Ve en sonunda yapımı tamamlanan Ayasofya, Justinianos’un“Ey Süleyman seni geçtim”
nidalarına şahitlik etmiş. Şahitliğin çok fazla şeye oldu Ayasofya! Hangi şahitliğin memnun
etti seni bilmem ama bizler senin Sultan Mehmed’e olan şahitliğinden çok memnun
kaldık.
Justinianos’un nidasından 916 yıl sonra şahit olduğun o şey, o yıl, o gün… Sultan II.
Mehmed’in Fatih olacağı o yıl, senin de kaderin değişecekti; İstanbul’un kaderinin
değiştiği gibi. 1453 yılında İstanbul Osmanlı’ya başkent, sen -Ayasofya- ümmete cami
olacaktın.
1453 yılında Ayasofya “Büyük Fetih Cami” oldu. Çünkü şehrin fatihi Sultan Mehmed, fetih
gerçekleşir gerçekleşmez bu muhteşem mabedin camiye dönüştürülmesini istiyordu.
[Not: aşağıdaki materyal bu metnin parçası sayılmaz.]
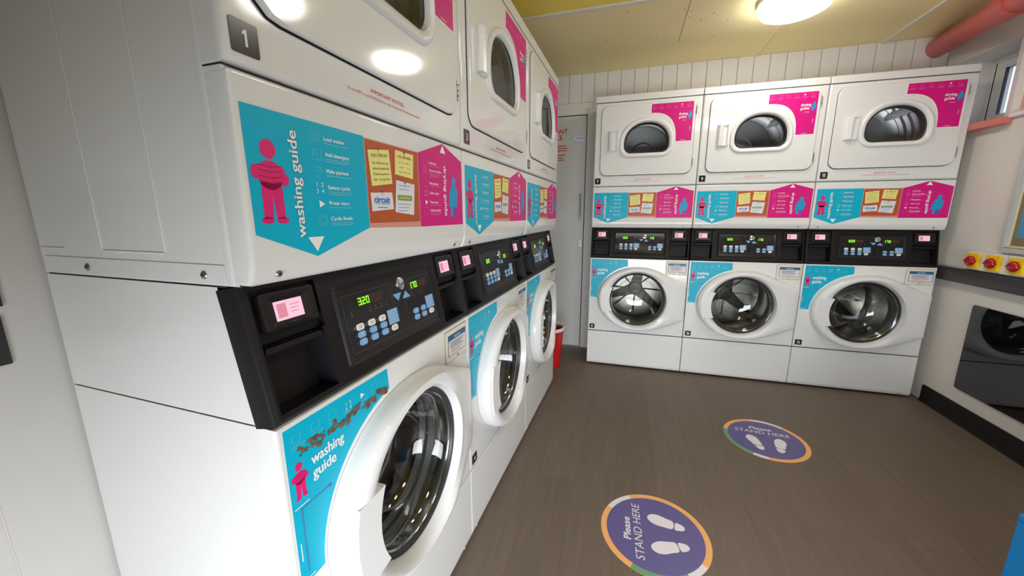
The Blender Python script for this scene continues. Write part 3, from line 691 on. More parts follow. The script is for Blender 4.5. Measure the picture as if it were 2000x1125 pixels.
    def digits(st, x, z, h, wd, m, name):
        seg = {'0': 'abcdef', '1': 'bc', '2': 'abged', '3': 'abgcd', '7': 'abc'}
        mb = MB(); t = h*0.14; dx = 0
        for ch in st:
            if ch == '.':
                quad(mb, P, x+dx-0.0028, x+dx-0.001, z, z+0.0018, m, 0.0030); continue
            R_ = {'a': (0, wd, h-t, h), 'g': (0, wd, h/2-t/2, h/2+t/2), 'd': (0, wd, 0, t), 'f': (0, t, h/2, h), 'e': (0, t, 0, h/2), 'b': (wd-t, wd, h/2, h), 'c': (wd-t, wd, 0, h/2)}
            for k in seg[ch]:
                a = R_[k]; quad(mb, P, x+dx+a[0], x+dx+a[1], z+a[2], z+a[3], m, 0.0030)
            dx += wd*1.35
        part(mb, name, pan, 'green digits %s' % st)
    digits('3.20', 0.228, 0.1395, 0.015, 0.0088, 'led', 'washer_display'); digits('1.70', 0.409, 0.1395, 0.015, 0.0088, 'led', 'dryer_display')
    mb = MB(); mb.lathe([(0.0155, 0.001), (0.015, 0.003), (0.011, 0.0045), (0.0001, 0.0048)], lambda a, b, o: P(0.377+a, 0.159+b, o), 'chrome', 20); part(mb, 'lock', pan)
    for sgn, pts in ((1, [(0.341, 0.139), (0.371, 0.139), (0.356, 0.1225)]), (2, [(0.374, 0.1225), (0.404, 0.1225), (0.389, 0.139)])):
        mb = MB(); mb.prism(pts, 0.0016, 0.0034, P, 'key_blue'); part(mb, 'arrow_button', pan)
    B = [(0.218, 0.098, 1), (0.218, 0.0825, 0), (0.218, 0.067, 0), (0.253, 0.098, 1), (0.253, 0.0825, 0), (0.253, 0.067, 0), (0.288, 0.098, 1), (0.288, 0.0825, 0), (0.288, 0.067, 0), (0.322, 0.067, 1),
         (0.416, 0.083, 0), (0.416, 0.067, 0), (0.450, 0.083, 0), (0.450, 0.067, 0), (0.485, 0.067, 1)]
    for (x, z, c) in B:
        mb = MB(); mb.prism(rrect(x-0.0105, x+0.0105, z-0.0066, z+0.0066, 0.005, 3), 0.0016, 0.0036, P, 'key_white' if c else 'key_blue')
        quad(mb, P, x-0.005, x+0.005, z+0.0008, z+0.0017, 'key_text_dark' if c else 'key_text', 0.0040); quad(mb, P, x-0.004, x+0.004, z-0.002, z-0.0012, 'key_text_dark' if c else 'key_text', 0.0040)
        flat(mb, P, ell(x-0.0165, z, 0.0014, 0.0014, 8), 'key_led', 0.0022)
        part(mb, 'button', pan)
    for (x0, x1) in ((0.306, 0.344), (0.466, 0.504)):
        mb = MB(); quad(mb, P, x0, x1, 0.0755, 0.109, 'key_blue', 0.0024); bars(mb, P, x0+0.004, 0.105, x1-x0-0.008, 0.0011, 6, 0.005, 'key_text', 0.0028); part(mb, 'tariff_label', pan)
    # door
    mb = MB(); out = door_outline(); A = angles(WX, WZ, [out], 110); N_ = len(A)
    ro = ring(WX, WZ, out, A); rc = [(WX+0.197*cos(a), WZ+0.197*sin(a)) for a in A]
    def hgt(x):
        t = min(1, max(0, (x-0.44)/0.23)); return 0.052-0.028*t*t*(3-2*t)
    loops = []
    loops.append([FM(x, z, 0.001) for x, z in ro]); loops.append([FM(x, z, 0.45*hgt(x)) for x, z in ro])
    for t, h in ((0.10, 0.75), (0.26, 0.94), (0.5, 1.0), (0.72, 1.0), (0.88, 0.90)):
        loops.append([FM(x+(u-x)*t if x <= 0.53 or True else x, z+(v-z)*t, h*hgt(x+(u-x)*t)) for (x, z), (u, v) in zip(ro, [(WX+0.207*cos(a), WZ+0.207*sin(a)) for a in A])])
    loops.append([FM(WX+0.205*cos(a), WZ+0.205*sin(a), 0.040) for a in A])
    loops.append([FM(WX+0.199*cos(a), WZ+0.199*sin(a), 0.018) for a in A])
    loops.append([FM(WX+0.196*cos(a), WZ+0.196*sin(a), 0.006) for a in A])
    mb.loft(loops, 'plastic_white'); door = part(mb, 'door', root)
    G = lambda a, b, o: (WX+a, -o, WZ+b)
    mb = MB(); mb.lathe([(0.199, 0.012), (0.196, 0.016), (0.190, 0.014), (0.187, 0.004)], G, 'rubber', 72); mb.lathe([(0.187, 0.004), (0.183, 0.000), (0.181, -0.022)], G, 'rim_chrome', 72); part(mb, 'seal', door, 'dark rubber seal')
    mb = MB(); mb.lathe([(0.189, 0.010), (0.180, 0.007), (0.168, -0.002), (0.158, -0.022), (0.150, -0.050), (0.140, -0.078), (0.118, -0.096), (0.08, -0.107), (0.04, -0.111), (0.0005, -0.112)], G, 'glass', 72); part(mb, 'glass_bowl', door, 'clear glass bowl')
    mb = MB()
    arc_ = [(WX+0.191*cos(t), WZ+0.191*sin(t)) for t in [radians(180-27.5+55.5*i/12) for i in range(13)]]
    back = [(0.108, 0.447), (0.094, 0.49), (0.089, 0.54), (0.092, 0.59), (0.101, 0.632)]
    mb.prism(arc_+back, 0.016, 0.0525, FM, 'plastic_white', 0.0015); part(mb, 'handle', door)
    mb = MB(); mb.box(0.6772, 0.6788, -0.012, -0.004, 0.43, 0.645, 'gasket'); part(mb, 'hinge', door)
    # gasket and drum
    mb = MB(); mb.lathe([(0.205, -0.028), (0.200, -0.04), (0.205, -0.055), (0.192, -0.07), (0.198, -0.085), (0.19, -0.10)], G, 'gasket', 64); part(mb, 'gasket', root, 'dark rubber gasket')
    mb = MB(); mb.lathe([(0.19, -0.10), (0.255, -0.115), (0.262, -0.13), (0.262, -0.42), (0.24, -0.45), (0.06, -0.455)], G, 'drum', 72); mb.lathe([(0.06, -0.455), (0.055, -0.432), (0.047, -0.43), (0.0005, -0.43)], G, 'spider', 40)
    for k in range(3):
        t = radians(200+120*k); c, s_ = cos(t), sin(t)
        mb.prism([(u*c-v*s_, u*s_+v*c) for u, v in ((0.03, -0.045), (0.23, -0.022), (0.23, 0.022), (0.03, 0.045))], -0.452, -0.436, G, 'spider', 0.003)
    for k in range(3):
        t = radians(75+120*k); c, s_ = cos(t), sin(t)
        q = lambda u, v, y: (WX+u*c-v*s_, y, WZ+u*s_+v*c)
        mb.add([q(0.26, -0.04, 0.13), q(0.26, 0.04, 0.13), q(0.26, 0.04, 0.44), q(0.26, -0.04, 0.44), q(0.19, 0.008, 0.16), q(0.19, -0.008, 0.16), q(0.19, 0.008, 0.42), q(0.19, -0.008, 0.42)],
               [(0, 1, 4, 5), (2, 3, 7, 6), (0, 5, 7, 3), (1, 2, 6, 4), (4, 6, 7, 5)], 'drum_rib')
    part(mb, 'drum', root)
    # turquoise guide decal
    mb = MB(); O = 0.0004; T = 0.0010
    def arc(a_, b_): return [(0.347-a_*cos(t), 0.545+b_*sin(t)) for t in [radians(75.5)*(1-i/14) for i in range(15)]]
    ar = arc(0.285, 0.250)
    flat(mb, FM, [(0.0105, 0.8365), (0.2735, 0.8365), (0.2735, 0.7885)]+arc(0.2835, 0.2485)[1:]+[(0.0635, 0.5415), (0.0105, 0.5415)], 'print_white', 0.0002)
    flat(mb, FM, [(0.012, 0.835), (0.012, 0.543)]+[(0.062, 0.543)]+ar[::-1]+[(0.272, 0.835)], 'cyan', O)
    text(mb, 'washing', FM, 0.058, 0.747, 0.0285, 'print_white', T, length=0.074, bold=0.02); text(mb, 'guide', FM, 0.058, 0.721, 0.0285, 'print_white', T, length=0.052, bold=0.02)
    figure(mb, FM, 0.0325, 0.703, 0.066, 'magenta_fig', 'magenta_fold', 0.0007)
    for i in range(6):
        x, z = 0.026+i*0.0385, 0.812
        if i == 4: flat(mb, FM, [(x+0.005, z-0.006), (x+0.016, z), (x+0.005, z+0.006)], 'print_white', T)
        elif i == 3:
            for j, tt in enumerate('1234'): text(mb, tt, FM, x+0.004+(j % 2)*0.011, z-0.001-(j//2)*0.010, 0.0095, 'print_white', T, align='C')
        else:
            for a in ((x, x+0.017, z+0.007, z+0.0076), (x, x+0.017, z-0.007, z-0.0064), (x, x+0.0007, z-0.007, z+0.007), (x+0.0163, x+0.017, z-0.007, z+0.007)): quad(mb, FM, *a, 'cyan_line', T)
        bars(mb, FM, x-0.002, z-0.012, 0.026, 0.0013, 2, 0.0045, 'cyan_line', T)
    for a in ((0.028, 0.085, 0.6835, 0.685), (0.028, 0.0295, 0.560, 0.685)): quad(mb, FM, *a, 'purple_line', T)
    for a in ((0.016, 0.045, 0.690, 0.6918), (0.018, 0.0198, 0.590, 0.625), (0.016, 0.040, 0.549, 0.551)): quad(mb, FM, *a, 'print_white', T)
    flat(mb, FM, ell(0.090, 0.684, 0.004, 0.004, 10), 'purple_line', T)
    part(mb, 'guide_decal', root, 'turquoise washing guide decal')
    # notice plate
    mb = MB(); mb.prism(rrect(0.533, 0.673, 0.737, 0.834, 0.006, 3), 0, 0.0015, FM, 'rust'); mb.prism(rrect(0.5355, 0.6705, 0.7395, 0.8315, 0.005, 3), 0.0005, 0.0022, FM, 'cream')
    quad(mb, FM, 0.550, 0.665, 0.754, 0.818, 'notice_line', 0.0026); quad(mb, FM, 0.552, 0.663, 0.756, 0.816, 'card', 0.0029); quad(mb, FM, 0.552, 0.663, 0.801, 0.816, 'notice_blue', 0.0032)
    text(mb, 'NOTICE', FM, 0.6075, 0.8045, 0.011, 'card', 0.0036, align='C', bold=0.01)
    bars(mb, FM, 0.562, 0.795, 0.088, 0.0018, 4, 0.005, 'notice_line', 0.0034); bars(mb, FM, 0.566, 0.7745, 0.08, 0.0018, 3, 0.005, 'red_text_soft', 0.0034)
    mb.lathe([(0.004, 0.002), (0.004, 0.004), (0.0001, 0.0042)], lambda a, b, o: FM(0.607+a, 0.746+b, o), 'screw', 10)
    part(mb, 'notice_plate', root, 'cream plate with blue headed notice sticker')
    return root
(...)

Gayesi şehirdeki ilk Cuma namazını burada kılmaktı. Fethin gerçekleştiği 29 Mayıs Salı
günü emir vererek, Ayasofya’nın Cuma gününe kadar camiye çevrilmesini istedi.
Hükümdarın fetihten sonraki ilk Cuma namazını burada kılmayı arzu ettiğini gören
vazifeliler, padişah oradan ayrılıp otağına döner dönmez derhal çalışmalara başladılar.
Hristiyanlığa ait kutsal eşyaları dışarı çıkarıp, Müslümanların ibadet edebilmeleri için
gerekli olan mihrap, minber gibi şeyleri üç gün içerisinde hazırlayıp tamamladılar.
Nihayet 1 Haziran 1453 günü maiyetiyle beraber Ayasofya’ya gelen Fatih, fetihten sonraki
ilk Cuma namazını burada kıldı. Ayrıca Akşemseddin Hz.’nin hutbeyi okumasıyla Ayasofya
Cami, bugünde ibadete açılmış oldu.
Peygamber-i bir övgüye nail olan Cihan Sultanı, fethin manevi sembolü olan Ayasofya’yı,
kıyamete kadar cami olması şartıyla Allah yolunda vakfederek, orada hazır bulunan
Müslüman gazilere şu sözleri söyledi: “Benim bu mabedim, dünya durdukça cami olarak
kalacaktır. Her kim benim bu mabedimi camilikten çıkarıp başka bir şeye çevirirse;
Allah’ın, meleklerin ve bütün insanların laneti onun üzerine olsun! Onlar hiç
hafiflemeyen bir azabın içinde kalsınlar. Öyle ki, yüzlerine bakan ve kendilerine şefaat
eden hiç kimse bulunmasın.”
İşte böyle şeylere de şahitlik etti Ayasofya. Ayasofya’nın bu şahitlikleriyle meselemiz,
Ayasofya’nın taşına değdirdiğimiz secdelerimizdi; devasıydı, huzuruydu, vuslatıydı…
vesselam. Zaman geçti lakin. Geçtikçe de şahitlikleri değişti Ayasofya’nın.